‘Divergent’ brings more young adult literature clichés to the big screen

   Though “Divergent” was plagued with mixed reviews, it still managed to gross $55 million, making it the highest grossing young adult book to movie adaption since “Catching Fire.” The film opened March 21st and is currently in theaters. It stars Shailene Woodley, Theo James, Ashley Judd, and Kate Winslet. Photo courtesy of Ben Cohen.
Though “Divergent” was plagued with mixed reviews, it still managed to gross $55 million, making it the highest grossing young adult book to movie adaption since “Catching Fire.” The film opened March 21st and is currently in theaters. It stars Shailene Woodley, Theo James, Ashley Judd, and Kate Winslet. Photo courtesy of Ben Cohen.

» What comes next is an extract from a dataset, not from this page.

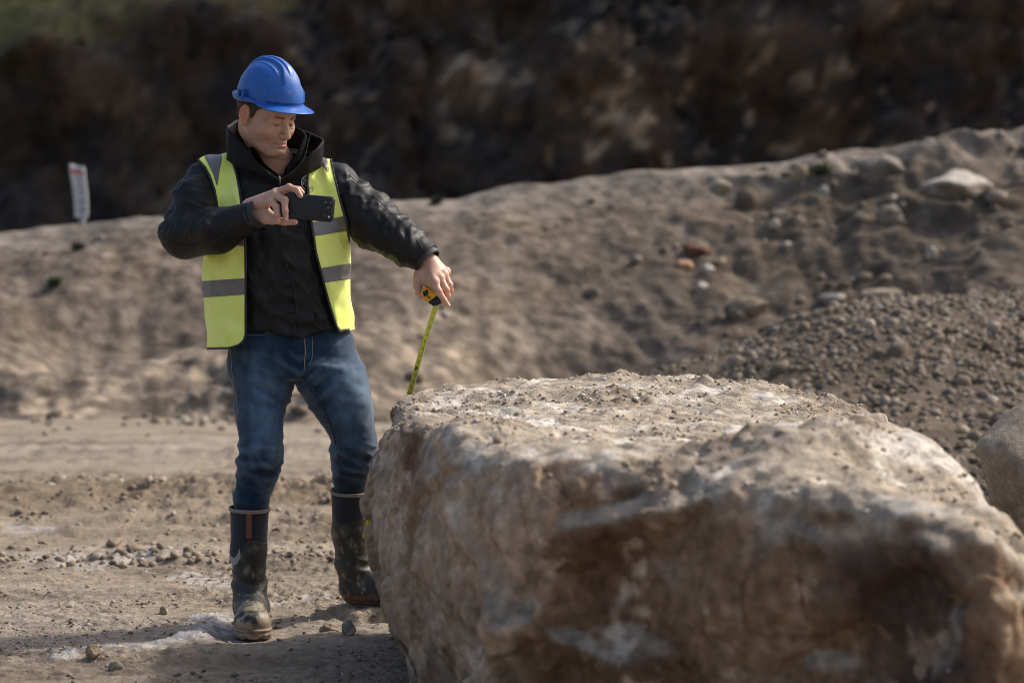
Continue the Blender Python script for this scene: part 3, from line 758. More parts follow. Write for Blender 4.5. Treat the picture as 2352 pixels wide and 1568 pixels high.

After reading the book “Divergent,” by Veronica Roth, I changed my mind about it being a “Hunger Games” rip-off.  It was different, and surprisingly fresh when compared to other recent dystopian theme novels aimed at teenagers.

“Divergent” tells the story of a society where everything is split up into five factions of bravery, selflessness, peacefulness, honesty, and knowledge. Each year 16 year olds must take an aptitude test to figure out which faction they belong in.

I had high expectations for this movie to, especially after the critical success of “Catching Fire,” but unfortunately the film was much more of a “Twilight.” As in a mediocre film that will still make tons of money and become a full franchise.

Now it was not as bad as “Twilight.” All of the acting in the film was very strong actually. The actions scenes were also very well-choreographed.

The problem was the pacing. Scenes that were more important in the books were rushed so that they could get to the bland romance scenes, scenes that there were fewer of in the book.

Hollywood has been trying too hard to bring in female audiences by throwing in shirtless make out scenes and vomit inducing professions of love into their movies. I hate to continue the comparisons, but something that “The Hunger Games” movies have been doing well at is reducing the romance and focusing more on the characters.

“Divergent” had so much potential too. Strong cast, interesting storyline, but sadly took too many pages out of the “How to make a clichéd Hollywood movie” handbook.